Krukowski, a comp-lit major in grad school, has run a small press with Yang for decades now, Exact Change, devoted to “experimental literature with an emphasis on Surrealism, Dada, Pataphysics, and other nineteenth and twentieth century avant-garde art movements.” Unsurprisingly, he’s also a great writer, and has an excellent Substack, Dada Drummer Almanach:
I saw Damon & Naomi perform last year at a small club in upstate New York (Tubby’s in Kingston, one of the best music bars on the planet). They were wonderful; catch ‘em if you can. Dean & Britta have been busy doing great work, too, playing live soundtracks to Andy Warhol films, and recording an album of holiday music with Sonic Boom of Spacemen 3, due out next month. Britta described it as “Bing Crosby on acid.” And based on their cover of the Willie Nelson/Roy Orbison classic “Pretty Paper,” that sounds about right.
Speaking of the holidays, I’m getting lots of tips on forthcoming reissues and box sets, for you folks still attached to physical media (I’m certainly one of y’all). I’m psyched to hear the cleaned-up ‘77 CBGBs bootleg being released in this forthcoming maximalist reissue of Talking Heads ‘77, which is due out next month. There’s other unreleased stuff in it, too. I’d heard the alternate version of “Psycho Killer” recorded with the great Arthur Russell, who I wrote about in Love Goes To Buildings On Fire. (There was a wonderful new book about him published earlier this year, too.) I dig his cello on the recording (below), and the more unplugged arrangement. David Byrne does, too, as he noted recently:
“We knew cellist and singer/songwriter Arthur Russell from the downtown world. He died early from AIDS, and during his life, he released very disparate records—spacey tunes on the album ‘World of Echo’ and disco club tunes under the name Dinosaur L. He left a huge legacy of recordings, which are still filtering out 40 years after his passing. I remember seeing him play Philip Glass music for a Mabou Mines production of a Beckett play. I think Beckett's folks hated it, as they didn't want there to be music in his plays. So it wasn't a huge stretch that we'd invite Arthur to arrange and play on an alternate version of “Psycho Killer.” Somewhat perversely, I always saw the song as being a slightly more intimate folk rock thing rather than the rock song that folks seemed to love. So I had a special attachment to this version.”
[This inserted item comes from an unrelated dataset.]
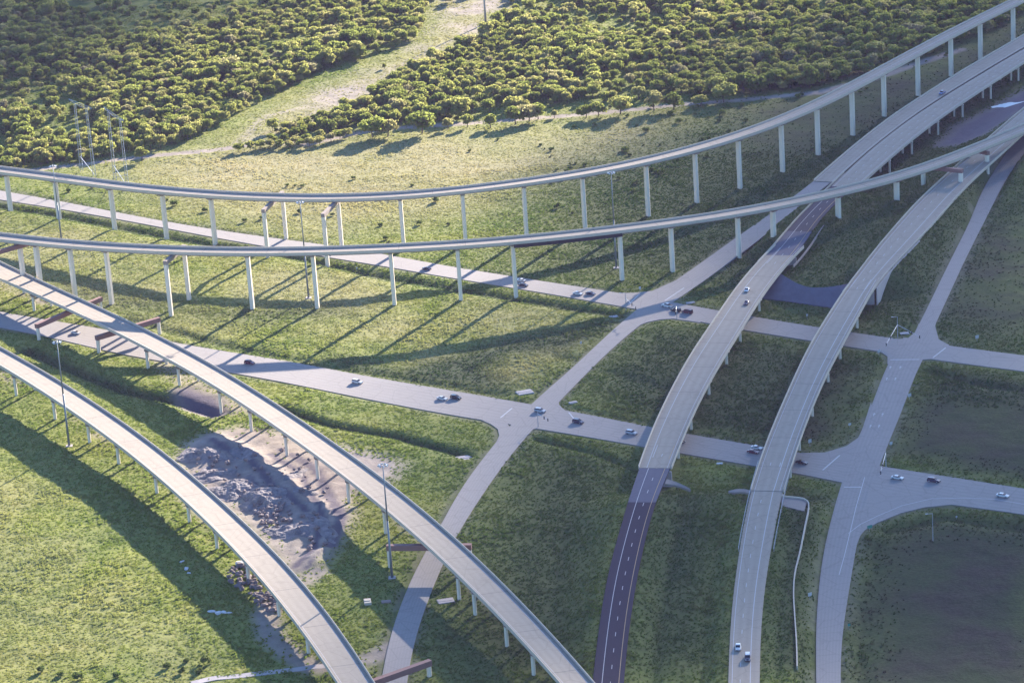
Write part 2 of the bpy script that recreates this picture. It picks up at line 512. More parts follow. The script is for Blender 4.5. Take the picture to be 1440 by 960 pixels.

Finally, one of the great musical experiences I’ve had in my life was seeing the late Nusrat Fateh Ali Khan and his Party (as his fellow singers were called) perform qawwali songs — Sufi Islamic gospel music, basically — back in the ‘90s. Like a lot of folks, I was introduced to his music via Mustt Mustt, the “fusion” LP he and his group did for Peter Gabriel’s Real World label. That record, and his performances, would influence many singers outside of his tradition, most famously Jeff Buckley (who, rather astonishingly, covered a song of his on the breakout Live at Siné EP) and Eddie Vedder, who recorded with Khan for the Dead Man Walking soundtrack (Khan also contributed to Gabriel’s magnificent soundtrack for Scorcese’s The Last Temptation of Christ).
It turns out that, circa 1989-90, Khan recorded an album’s worth of more traditional qawwali performances at Gabriel’s studio as a sort of warm-up for the Mustt Mustt LP. It was lost, but now it’s found, and the label issued Chain of Light last month. I think it’s even more potent than Mustt Mustt. Below is a short film, with Gabriel, about the tape vault discovery at Real World Studios — I always wondered what his place looked like — followed by a track from the new record.
Be well, listen deeply, enjoy — Will
Great news about the new Nusrat Fateh Ali Khan! Thanks for sharing. I had the good fortune to see a brilliant show of his at a theater in Chicago around '96-97.